__TASK PROMPT__
Print exactly the part opening with the line containing "CHERRYD, st_, bevel=0.003)" and closing with the line containing "0.8, spec=0.2), st_)", with both of those lines included.

__SOURCE DATA__
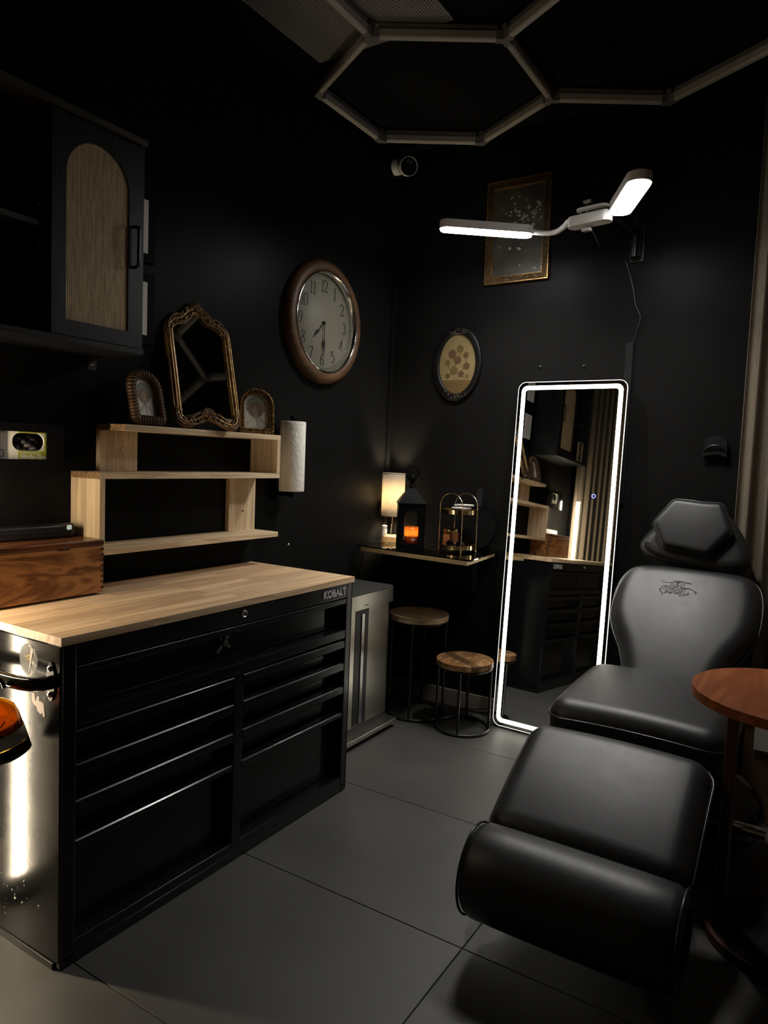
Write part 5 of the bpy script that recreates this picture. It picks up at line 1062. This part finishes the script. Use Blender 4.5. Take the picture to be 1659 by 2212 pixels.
# foot bolster: a curved pad rolling over
m = MB(); prof = []
for k in range(25):
    t = k / 24; an = R(112) - R(205) * t; prof.append((0.105 * math.cos(an), 0.105 * math.sin(an)))
bolc = Vector((cxm + 0.006, -1.600, 0.205)); wB = 0.262; vs = []; us = [-1, -0.985, -0.95, -0.88, -0.6, -0.3, 0, 0.3, 0.6, 0.88, 0.95, 0.985, 1]
full = [(0.112 * math.cos(t), 0.118 * math.sin(t)) for t in [2 * PI * k / 40 for k in range(40)]]
for u in us:
    e_ = max(0.0, (abs(u) - 0.86) / 0.14); sc_ = 1 - 0.30 * (1 - math.sqrt(max(0, 1 - e_ * e_))) + 0.02 * (1 - u * u)
    for (p, q) in full:
        vs.append((u * wB, -p * sc_, q * sc_))
nf = len(full); fs = [(i * nf + k, i * nf + (k + 1) % nf, (i + 1) * nf + (k + 1) % nf, (i + 1) * nf + k) for i in range(len(us) - 1) for k in range(nf)]
fs += [tuple(range(nf)), tuple(reversed(range((len(us) - 1) * nf, len(us) * nf)))]
fr_ = m.add(vs, fs, Matrix.Translation(bolc), True).build('foot_rest', LEATHER, ch)
for u in (-0.94, 0.94): MB().tube([bolc + Vector((u * wB * 1.03, -0.109 * math.cos(t), 0.115 * math.sin(t))) for t in [2 * PI * k / 40 for k in range(40)]], 0.0035, 8, True).build('piping', PIPING, fr_)
# frame
fr2 = MB().box(cxm - 0.19, cxm + 0.19, -1.02, -0.52, 0.33, 0.388).build('seat_frame', BLKMET, ch, bevel=0.004)
MB().cyl((cxm, -0.66, 0.04), (cxm, -0.66, 0.335), 0.062, 24).build('lift_column', BLKMET, ch)
MB().box(cxm - 0.24, cxm + 0.19, -0.98, -0.36, 0.0, 0.045).build('base', BLKMET, ch, bevel=0.01)
for x in (-0.15, 0.15): MB().tube([(cxm + x, -0.95, 0.36), (cxm + x, -1.22, 0.365), (cxm + x, -1.46, 0.275), (cxm + x, -1.56, 0.22)], 0.016, 10).build('leg_rest_arm', BLKMET, ch)
MB().box(cxm + 0.16, cxm + 0.195, -1.50, -1.44, 0.0, 0.26).build('support_leg', BLKMET, ch, bevel=0.003)
MB().box(cxm - 0.06, cxm + 0.06, -0.56, -0.40, 0.345, 0.388).build('back_hinge', BLKMET, ch, bevel=0.003)
MB().tube([(cxm + 0.0, -0.44, 0.36), (cxm, -0.30, 0.57), (cxm, -0.15, 0.755)], 0.018, 10).build('back_support', BLKMET, ch)
# shroud and chrome bar at the right of the base
dm = MB().ball((1.772, -0.72, 0.15), 0.15, 20, None, (0.95, 1.1, 0.85)).build('base_cover', mat('gloss_black_cover', (0.004, 0.004, 0.004), 0.12), ch)
for (y, z) in ((-0.80, 0.215), (-0.83, 0.19), (-0.835, 0.16)): MB().ball((1.772 + 0.118, y + 0.02, z), 0.003, 6).build('rivet', CHROME, dm)
MB().cyl((1.70, -0.905, 0.192), (1.925, -0.905, 0.188), 0.018, 20).build('chrome_bar', CHROME, ch)

# ------------------------------------------------------------------ side table
st_ = thing('side_table', 'round reddish wooden side table in front of the client chair', 'table', (1.985, -1.2, 0))
MB().prism(ellipse(1.985, -1.2, 0.25, 0.25, 72), 0.676, 0.70, None, True).build('tabletop', CHERRY, st_, bevel=0.004, seg=3)
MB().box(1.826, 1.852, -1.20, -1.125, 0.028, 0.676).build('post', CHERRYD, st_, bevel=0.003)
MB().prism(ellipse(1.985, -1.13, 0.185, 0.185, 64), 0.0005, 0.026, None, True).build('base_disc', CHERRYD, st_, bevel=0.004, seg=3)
MB().prism(ellipse(1.985, -1.13, 0.172, 0.172, 64), 0.0262, 0.0285, None, True).build('shaded_base_top', mat('black_shaded_base_top', (0.004, 0.004, 0.004), 0.8, spec=0.2), st_)  # black base top, with the tabletop's shadow put into its colour

# ------------------------------------------------------------------ things at the right edge
wb = thing('storage_box', 'brown board box standing by the curtain behind the chair', 'box', (2.0, -0.32, 0))
MB().box(1.815, 2.15, -0.42, -0.24, 0.0005, 0.36).build('box_body', CARDB, wb, bevel=0.003)
MB().box(1.812, 2.153, -0.423, -0.237, 0.36, 0.375).build('box_lid', CARDB, wb, bevel=0.003)
pp = MB().box(1.845, 2.0, -0.4245, -0.4235, 0.27, 0.40).box(1.845, 2.0, -0.4245, -0.30, 0.3755, 0.3775)
tag(pp.build('paper_sheet', PAPERW, None, loc=(1.9, -0.42, 0.375)), 'pale paper sheet draped over the brown box', 'paper')
cl_ = MB(); hk = thing('wall_holder', 'small black curved plastic holder on the wall above the chair', 'wall holder', (1.595, 0, 1.32))
Mw = BW(1.595, -0.0005, 1.362)
bp = [(-0.046, -0.044), (-0.05, -0.03), (-0.04, -0.02), (-0.042, 0.02), (-0.03, 0.036), (-0.01, 0.042), (0.02, 0.042), (0.036, 0.034), (0.044, 0.015), (0.045, -0.044), (0.025, -0.036), (0.0, -0.033), (-0.025, -0.037)]
MB().prism(bp, 0, 0.028, Mw).build('shell', BLKPLA, hk, bevel=0.004, seg=3)
MB().tube(smoothpath([(-0.043, -0.022, 0.026), (-0.02, -0.002, 0.036), (0.002, 0.003, 0.038), (0.025, -0.003, 0.036), (0.044, -0.024, 0.026)], 5), 0.0045, 8, False, Mw).build('lip', BLKPLA, hk)
for i, (x, z) in enumerate(((0.815, 1.717), (1.02, 1.713))):
    m = MB().lathe([(0.005, 0), (0.005, 0.002), (0.0025, 0.012), (0.0001, 0.0125)], 10, BW(x, -0.0005, z))
    tag(m.build('wall_screw', GREYS, None, loc=(x, 0, z)), ('screw in the wall above the lit mirror, nearer the oval picture', 'screw in the wall above the lit mirror, nearer the cable cover')[i], 'screw', 'screws above the lit mirror')
m = MB().lathe([(0.006, 0), (0.005, 0.002), (0.0001, 0.003)], 10, LW(0.0005, -0.822, 0.862)); tag(m.build('wall_plug', WHITEP, None, loc=(0, -0.822, 0.862)), 'tiny white wall plug in the left wall above the worktop end', 'wall plug')

# ------------------------------------------------------------------ amber spray bottle hooked on the chest handle
sb = thing('spray_bottle', 'amber glass spray bottle hanging from the tool chest side handle', 'bottle', (0.42, -2.36, 0.52))
ri = Vector((0.5, 0.866, 0)); ax = (Vector((0, 0, 1)) * math.cos(R(17)) - ri * math.sin(R(17))).normalized(); vb = Vector((-0.866, 0.5, 0))
Mz = frame((0.418, -2.372, 0.517), ax.cross(vb).normalized() * -1, vb, ax); Mz = frame((0.437, -2.345, 0.535), vb.cross(ax).normalized(), vb, ax) @ Matrix.Scale(1.08, 4)
MB().lathe([(0.040, 0), (0.046, 0.004), (0.047, 0.012), (0.047, 0.085), (0.043, 0.105), (0.030, 0.122), (0.016, 0.131), (0.0135, 0.136), (0.0135, 0.150), (0.0115, 0.150), (0.0115, 0.136), (0.028, 0.118), (0.044, 0.085), (0.044, 0.012), (0.0001, 0.006)], 48, Mz, False).build('glass', AMBER, sb)
MB().lathe([(0.0001, 0.0065), (0.0435, 0.0125), (0.0435, 0.074), (0.0001, 0.074)], 36, Mz, False).build('liquid', mat('brown_liquid', (0.05, 0.016, 0.004), 0.15), sb)
MB().lathe([(0.0475, 0.030), (0.0478, 0.030), (0.0478, 0.058), (0.0475, 0.058)], 48, Mz, False).build('paper_band', LABELG, sb)
MB().lathe([(0.0400, -0.001), (0.0476, 0.003), (0.0478, 0.028), (0.0475, 0.028)], 48, Mz, False).build('dark_base', BLKPLA, sb)
for sg in (-1, 1):
    MB().tube([Mz @ Vector((0.0468 * math.cos(R(-95 + sg * k * 6)), 0.0468 * math.sin(R(-95 + sg * k * 6)), 0.072 + 0.0035 * k)) for k in range(-5, 6)], 0.0016, 6).build('crossed_highlight', mat('amber_highlight', (0.45, 0.16, 0.03), 0.4), sb)  # crossed highlights of the glass, put in as amber-coloured tubes
MB().lathe([(0.0165, 0.139), (0.0165, 0.163), (0.012, 0.168), (0.0001, 0.168)], 20, Mz).build('collar', BLKPLA, sb)
MB().prism([(-0.03, 0.165), (0.018, 0.165), (0.022, 0.18), (0.045, 0.196), (0.045, 0.21), (0.0, 0.208), (-0.035, 0.195)], -0.011, 0.011, Mz @ frame((0, 0, 0), (1, 0, 0), (0, 0, 1), (0, -1, 0))).build('spray_head', BLKPLA, sb, bevel=0.003)
MB().tube([Mz @ Vector(p) for p in smoothpath([(0.022, 0, 0.178), (0.034, 0, 0.165), (0.036, 0, 0.145)], 4)], 0.0045, 8).build('trigger', BLKPLA, sb)

# ------------------------------------------------------------------ LED tube beside the chest (lights the chest side and worktop)
tb = thing('tube_light', 'upright warm LED tube light standing beside the chest by the curtain', 'tube light', (0.165, -2.40, 0))
MB().cyl((0.165, -2.40, 0.06), (0.165, -2.40, 1.262), 0.010, 16).build('tube', TUBEEM, tb)
for z0_, z1_ in ((0.03, 0.06), (1.262, 1.285)): MB().cyl((0.165, -2.40, z0_), (0.165, -2.40, z1_), 0.012, 16).build('end_cap', WHITEP, tb)
MB().lathe([(0.05, 0.0005), (0.05, 0.012), (0.014, 0.03), (0.0001, 0.03)], 24, T(0.165, -2.40, 0)).build('stand', BLKPLA, tb)

# ------------------------------------------------------------------ curtains
def curtain(name, label, pts, amp, per, z0, z1, mat_):
    P_ = smoothpath([(p[0], p[1], 0) for p in pts], 40); d = [0]
    for a_, b_ in zip(P_, P_[1:]): d.append(d[-1] + (b_ - a_).length)
    vs = []; n = len(P_); rowsz = [z0, z0 + 0.3, (z0 + z1) * 0.4, (z0 + z1) * 0.7, z1 - 0.12, z1]
    for ri_, z in enumerate(rowsz):
        for i, p in enumerate(P_):
            t = (P_[min(n - 1, i + 1)] - P_[max(0, i - 1)]).normalized(); nr = Vector((-t.y, t.x, 0))
            s_ = d[i]; a_ = amp * (1.0 - 0.25 * ri_ / 5); o_ = a_ * (math.sin(2 * PI * s_ / per + 0.5 * math.sin(s_ * 9)) + 0.25 * math.sin(2 * PI * s_ / per * 2.3 + ri_ * 0.2))
            q = p + nr * o_; vs.append((q.x, q.y, z))
    m = MB().add(vs, [(r_ * n + i, r_ * n + i + 1, (r_ + 1) * n + i + 1, (r_ + 1) * n + i) for r_ in range(len(rowsz) - 1) for i in range(n - 1)], None, True)
    c_ = thing(name, label, 'curtain', (pts[0][0], pts[0][1], z0))
    o = m.build('fabric', mat_, c_); sd = o.modifiers.new('solid', 'SOLIDIFY'); sd.thickness = 0.002
    MB().tube([(p.x, p.y, z1 + 0.012) for p in P_[::8]], 0.011, 8).build('rail', BLKMET, c_)
    return c_
curtain('curtain', 'pleated beige curtain at the right edge behind the client chair', [(1.690, -0.045), (1.78, -0.07), (1.95, -0.11), (2.2, -0.15), (2.45, -0.4), (2.5, -1.2), (2.52, -2.2)], 0.024, 0.075, 0.012, 2.80, CURT)
curtain('curtain', 'pleated beige curtain beyond the chest seen in the lit mirror', [(0.075, -2.52), (0.085, -2.8), (0.12, -3.2), (0.35, -3.75), (0.9, -4.1), (1.6, -4.2), (2.4, -4.2)], 0.028, 0.11, 0.012, 2.80, CURT)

__EXPECTED OUTPUT__
MB().box(1.826, 1.852, -1.20, -1.125, 0.028, 0.676).build('post', CHERRYD, st_, bevel=0.003)
MB().prism(ellipse(1.985, -1.13, 0.185, 0.185, 64), 0.0005, 0.026, None, True).build('base_disc', CHERRYD, st_, bevel=0.004, seg=3)
MB().prism(ellipse(1.985, -1.13, 0.172, 0.172, 64), 0.0262, 0.0285, None, True).build('shaded_base_top', mat('black_shaded_base_top', (0.004, 0.004, 0.004), 0.8, spec=0.2), st_)  # black base top, with the tabletop's shadow put into its colour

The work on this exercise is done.